O te habrán dicho gallina alguna vez en la vida y respondiste o le dijeron a otro y por metiche te partieron el hocico. A lo mejor vives con el hocico partido. A lo mejor un día de niño fuiste al fondo del patio y las descubriste poniendo un huevo. Hay un silencio previo al de poner un huevo que pesa más que el ruido.
Ahora ya de grande lo has contado como un cuento que te contó un amigo. A lo mejor ni niño fuiste, ni te dijeron nada, tú solito comprobaste que las gallinas son inofensivas porque se parecen a las tortolitas.
O fuiste gallina entre muchas gallinas a quienes un maestro les dijo gallinas porque perdieron el único partido que has jugado, cuando faltaban muchos partidos igualmente perdidos, mientras el gallo hacía buenas en una esquina de la lotería.
Ya no puedes equiparar a las gallinas con las mujeres porque las gallinas no existen. Las mujeres ahí andan, tambaleándose porque quieren. Las gallinas duermen en la rama de un árbol y las cuida un coyote. Pero hace mucho que no veo una cuando está oscureciendo y suben escaleras, trepan por una rama imaginaria de manguera y se duermen encima de una barda. Nunca miran para abajo.

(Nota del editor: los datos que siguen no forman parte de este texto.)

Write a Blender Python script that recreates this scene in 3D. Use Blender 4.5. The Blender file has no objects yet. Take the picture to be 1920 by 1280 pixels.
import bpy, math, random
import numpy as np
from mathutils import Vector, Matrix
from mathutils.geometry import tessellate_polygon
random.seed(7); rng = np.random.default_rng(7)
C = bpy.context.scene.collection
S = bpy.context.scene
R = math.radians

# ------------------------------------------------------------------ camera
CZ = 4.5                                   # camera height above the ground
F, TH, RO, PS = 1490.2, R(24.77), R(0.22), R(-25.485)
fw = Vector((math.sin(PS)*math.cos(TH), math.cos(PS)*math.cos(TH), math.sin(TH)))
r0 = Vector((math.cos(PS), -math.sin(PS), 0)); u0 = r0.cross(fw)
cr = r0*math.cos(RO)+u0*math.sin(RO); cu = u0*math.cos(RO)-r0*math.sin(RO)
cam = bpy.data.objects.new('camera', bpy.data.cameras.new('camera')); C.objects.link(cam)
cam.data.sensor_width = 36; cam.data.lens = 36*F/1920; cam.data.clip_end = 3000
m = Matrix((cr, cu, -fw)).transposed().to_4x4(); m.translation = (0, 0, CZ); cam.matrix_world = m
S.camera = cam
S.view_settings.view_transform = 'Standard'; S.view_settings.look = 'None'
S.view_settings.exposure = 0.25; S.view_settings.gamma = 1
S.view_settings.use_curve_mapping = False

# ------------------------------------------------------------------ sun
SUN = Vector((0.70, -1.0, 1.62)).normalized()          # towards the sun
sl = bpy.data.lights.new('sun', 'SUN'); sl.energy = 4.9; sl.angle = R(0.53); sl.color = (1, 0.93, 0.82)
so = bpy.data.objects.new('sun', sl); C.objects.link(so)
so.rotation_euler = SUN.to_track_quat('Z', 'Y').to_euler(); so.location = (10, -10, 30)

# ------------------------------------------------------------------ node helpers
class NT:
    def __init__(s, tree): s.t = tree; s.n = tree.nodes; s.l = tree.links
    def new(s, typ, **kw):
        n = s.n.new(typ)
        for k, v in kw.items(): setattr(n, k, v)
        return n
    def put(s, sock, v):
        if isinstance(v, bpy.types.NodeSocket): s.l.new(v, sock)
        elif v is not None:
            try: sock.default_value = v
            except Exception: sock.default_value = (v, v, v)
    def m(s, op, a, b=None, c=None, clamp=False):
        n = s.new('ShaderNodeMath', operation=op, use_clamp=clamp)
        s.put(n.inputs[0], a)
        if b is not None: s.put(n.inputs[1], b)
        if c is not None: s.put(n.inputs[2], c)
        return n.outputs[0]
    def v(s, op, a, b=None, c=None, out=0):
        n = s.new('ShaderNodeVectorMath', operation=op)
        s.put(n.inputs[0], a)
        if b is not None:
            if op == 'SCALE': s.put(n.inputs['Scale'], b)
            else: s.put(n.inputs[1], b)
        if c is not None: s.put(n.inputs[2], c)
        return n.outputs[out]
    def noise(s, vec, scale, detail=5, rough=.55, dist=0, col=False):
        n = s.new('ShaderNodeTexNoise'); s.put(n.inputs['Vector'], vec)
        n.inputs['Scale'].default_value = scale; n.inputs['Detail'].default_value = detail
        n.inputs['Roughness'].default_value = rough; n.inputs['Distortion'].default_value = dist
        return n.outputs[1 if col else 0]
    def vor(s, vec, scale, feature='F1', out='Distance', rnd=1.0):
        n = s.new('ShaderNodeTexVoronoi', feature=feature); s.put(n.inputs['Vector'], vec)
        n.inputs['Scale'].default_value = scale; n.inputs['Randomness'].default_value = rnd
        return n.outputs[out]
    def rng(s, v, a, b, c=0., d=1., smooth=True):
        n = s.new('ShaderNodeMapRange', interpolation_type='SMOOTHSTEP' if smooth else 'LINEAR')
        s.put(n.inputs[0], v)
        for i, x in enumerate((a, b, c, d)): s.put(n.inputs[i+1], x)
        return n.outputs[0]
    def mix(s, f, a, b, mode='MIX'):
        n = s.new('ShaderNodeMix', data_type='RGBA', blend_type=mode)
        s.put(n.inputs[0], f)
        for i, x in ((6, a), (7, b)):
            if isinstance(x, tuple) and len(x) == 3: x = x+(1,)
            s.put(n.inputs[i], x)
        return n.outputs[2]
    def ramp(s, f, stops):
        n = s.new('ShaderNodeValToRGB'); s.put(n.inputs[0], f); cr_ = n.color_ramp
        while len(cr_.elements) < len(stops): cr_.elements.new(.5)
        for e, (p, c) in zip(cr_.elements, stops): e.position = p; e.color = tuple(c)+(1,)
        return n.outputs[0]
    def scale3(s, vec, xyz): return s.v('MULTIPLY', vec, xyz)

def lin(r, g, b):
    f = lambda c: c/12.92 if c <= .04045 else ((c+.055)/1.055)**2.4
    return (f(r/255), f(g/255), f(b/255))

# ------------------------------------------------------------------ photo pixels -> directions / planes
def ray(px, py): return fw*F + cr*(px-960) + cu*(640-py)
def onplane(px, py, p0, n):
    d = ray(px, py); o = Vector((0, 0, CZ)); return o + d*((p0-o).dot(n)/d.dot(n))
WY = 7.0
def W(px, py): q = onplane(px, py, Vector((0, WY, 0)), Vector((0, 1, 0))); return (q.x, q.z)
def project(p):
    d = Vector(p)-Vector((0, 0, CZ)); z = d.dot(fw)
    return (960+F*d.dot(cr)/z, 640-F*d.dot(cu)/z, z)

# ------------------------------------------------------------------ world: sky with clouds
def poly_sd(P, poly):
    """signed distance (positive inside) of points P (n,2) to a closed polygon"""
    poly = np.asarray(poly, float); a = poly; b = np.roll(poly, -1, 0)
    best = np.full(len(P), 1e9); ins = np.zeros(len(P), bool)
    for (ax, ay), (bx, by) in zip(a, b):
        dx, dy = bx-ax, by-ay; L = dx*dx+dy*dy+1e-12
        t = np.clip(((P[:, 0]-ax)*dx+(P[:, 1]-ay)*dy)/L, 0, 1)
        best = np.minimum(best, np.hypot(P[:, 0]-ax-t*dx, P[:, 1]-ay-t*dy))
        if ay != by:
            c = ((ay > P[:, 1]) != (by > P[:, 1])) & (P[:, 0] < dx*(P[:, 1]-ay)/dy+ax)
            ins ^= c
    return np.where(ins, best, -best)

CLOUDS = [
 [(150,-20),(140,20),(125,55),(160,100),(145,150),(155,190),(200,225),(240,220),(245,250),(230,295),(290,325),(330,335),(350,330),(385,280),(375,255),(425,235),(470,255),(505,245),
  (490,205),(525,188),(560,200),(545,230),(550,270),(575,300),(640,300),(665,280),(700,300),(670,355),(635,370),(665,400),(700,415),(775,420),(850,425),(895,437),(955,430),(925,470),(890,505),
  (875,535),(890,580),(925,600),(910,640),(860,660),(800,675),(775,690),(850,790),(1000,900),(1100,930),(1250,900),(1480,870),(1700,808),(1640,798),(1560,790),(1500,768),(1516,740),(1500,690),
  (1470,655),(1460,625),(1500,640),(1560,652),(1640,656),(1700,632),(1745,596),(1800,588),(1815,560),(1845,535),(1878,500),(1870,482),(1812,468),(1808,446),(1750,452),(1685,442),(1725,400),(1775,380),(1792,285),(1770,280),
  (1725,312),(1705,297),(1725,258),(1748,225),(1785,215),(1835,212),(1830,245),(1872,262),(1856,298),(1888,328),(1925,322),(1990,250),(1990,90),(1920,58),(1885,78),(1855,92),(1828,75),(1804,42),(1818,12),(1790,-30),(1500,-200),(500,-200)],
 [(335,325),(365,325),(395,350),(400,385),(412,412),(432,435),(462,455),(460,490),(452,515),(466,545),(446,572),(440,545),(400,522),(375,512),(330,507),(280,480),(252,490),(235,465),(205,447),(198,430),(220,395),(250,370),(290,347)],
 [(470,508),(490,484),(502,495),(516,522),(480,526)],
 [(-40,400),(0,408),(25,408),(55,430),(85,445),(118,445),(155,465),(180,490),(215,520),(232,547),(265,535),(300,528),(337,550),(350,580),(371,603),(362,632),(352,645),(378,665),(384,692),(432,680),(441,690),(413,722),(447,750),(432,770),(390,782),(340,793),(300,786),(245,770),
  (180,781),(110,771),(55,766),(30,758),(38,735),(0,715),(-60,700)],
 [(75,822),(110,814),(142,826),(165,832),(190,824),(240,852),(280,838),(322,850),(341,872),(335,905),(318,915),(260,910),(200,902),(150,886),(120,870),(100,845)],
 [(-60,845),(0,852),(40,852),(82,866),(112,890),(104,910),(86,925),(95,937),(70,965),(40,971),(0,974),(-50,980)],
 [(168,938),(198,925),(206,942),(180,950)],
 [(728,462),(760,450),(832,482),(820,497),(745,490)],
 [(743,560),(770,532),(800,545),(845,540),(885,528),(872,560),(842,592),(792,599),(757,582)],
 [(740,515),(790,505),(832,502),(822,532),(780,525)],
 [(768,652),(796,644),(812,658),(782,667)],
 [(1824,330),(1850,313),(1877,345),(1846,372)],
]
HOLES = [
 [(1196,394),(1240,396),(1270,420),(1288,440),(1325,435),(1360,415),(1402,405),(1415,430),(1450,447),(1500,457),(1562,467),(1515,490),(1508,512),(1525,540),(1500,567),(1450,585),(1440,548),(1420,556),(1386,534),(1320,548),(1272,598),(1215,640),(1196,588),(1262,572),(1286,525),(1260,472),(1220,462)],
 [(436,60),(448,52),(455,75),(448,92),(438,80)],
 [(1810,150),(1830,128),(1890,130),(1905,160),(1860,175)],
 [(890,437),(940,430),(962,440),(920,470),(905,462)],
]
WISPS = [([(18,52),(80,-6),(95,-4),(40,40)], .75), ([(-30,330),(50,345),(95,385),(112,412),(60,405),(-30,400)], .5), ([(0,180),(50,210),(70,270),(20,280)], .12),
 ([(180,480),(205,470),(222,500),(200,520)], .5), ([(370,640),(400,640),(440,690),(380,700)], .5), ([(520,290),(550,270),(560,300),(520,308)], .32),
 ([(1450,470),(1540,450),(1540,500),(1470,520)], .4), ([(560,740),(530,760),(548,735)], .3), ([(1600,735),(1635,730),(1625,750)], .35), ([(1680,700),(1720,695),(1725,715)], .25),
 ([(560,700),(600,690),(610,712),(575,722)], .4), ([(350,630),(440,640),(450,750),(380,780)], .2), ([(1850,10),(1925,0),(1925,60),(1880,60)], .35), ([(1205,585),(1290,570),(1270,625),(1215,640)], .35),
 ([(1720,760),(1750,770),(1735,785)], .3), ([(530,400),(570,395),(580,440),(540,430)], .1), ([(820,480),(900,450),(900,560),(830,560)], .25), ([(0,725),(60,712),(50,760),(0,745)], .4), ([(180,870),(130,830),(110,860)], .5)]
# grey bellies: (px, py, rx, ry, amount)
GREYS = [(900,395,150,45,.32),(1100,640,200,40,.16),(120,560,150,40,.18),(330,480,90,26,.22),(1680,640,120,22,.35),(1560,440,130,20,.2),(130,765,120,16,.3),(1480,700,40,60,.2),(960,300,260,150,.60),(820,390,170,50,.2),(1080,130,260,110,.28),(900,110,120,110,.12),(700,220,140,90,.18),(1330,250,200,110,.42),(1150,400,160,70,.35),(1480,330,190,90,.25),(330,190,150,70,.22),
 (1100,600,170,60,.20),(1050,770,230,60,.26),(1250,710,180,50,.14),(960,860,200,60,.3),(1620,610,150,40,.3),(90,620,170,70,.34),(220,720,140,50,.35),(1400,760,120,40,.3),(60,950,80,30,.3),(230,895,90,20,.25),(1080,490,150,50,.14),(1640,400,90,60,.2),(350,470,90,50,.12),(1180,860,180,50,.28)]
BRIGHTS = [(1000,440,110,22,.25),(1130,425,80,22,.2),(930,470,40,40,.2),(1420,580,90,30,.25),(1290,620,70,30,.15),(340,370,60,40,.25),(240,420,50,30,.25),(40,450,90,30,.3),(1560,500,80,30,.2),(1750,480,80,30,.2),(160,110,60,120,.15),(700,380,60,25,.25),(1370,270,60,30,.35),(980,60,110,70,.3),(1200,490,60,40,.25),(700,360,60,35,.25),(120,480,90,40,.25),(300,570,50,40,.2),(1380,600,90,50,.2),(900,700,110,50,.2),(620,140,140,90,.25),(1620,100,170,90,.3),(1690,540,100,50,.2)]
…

Son gallinas urbanas. Usted disculpe si yo las imaginé y nunca existieron, si sólo las soñé y ustedes qué van a saber de mis sueños. Hace poco andaba un coyote solitario por las calles de Victoria ¿A quién andaría buscando?
Las pocas gallinas que hay son aristócratas. Muy consentidas y muy retratadas. Sus gallos “mafufones” son eternos y cantan en los relojes, aparecen en portadas, y sus hijos desnudos son los protagonistas más importantes de un mole a mediodía o de una fría ensalada.
Antes de eso, la especulación hace a la gallina corredora. El miedo no anda en burro y la gallina ha visto morir a todas sus hermanas en la antesala de una cocina. Qué otra cosa podría pasar con ella y con cuánta razón es que corre.
Sino es que un buen día, cualquiera sin decir preferencias, se cumple la profecía, sujetan a la gallina de marras, la más alegadora, y le tuercen el pescuezo. Luego de dos saltos inesperados, cae hecha queso. Y hay que meterla al agua caliente para quitarle las plumas para unos tamales más tarde.
Esa era una gallina que instantes antes de morir se te quedó viendo. Ahora que abres la boca y va para adentro, el pedazo de pollo hace bien en no cacaraquear, en no cantar adentro de la panza.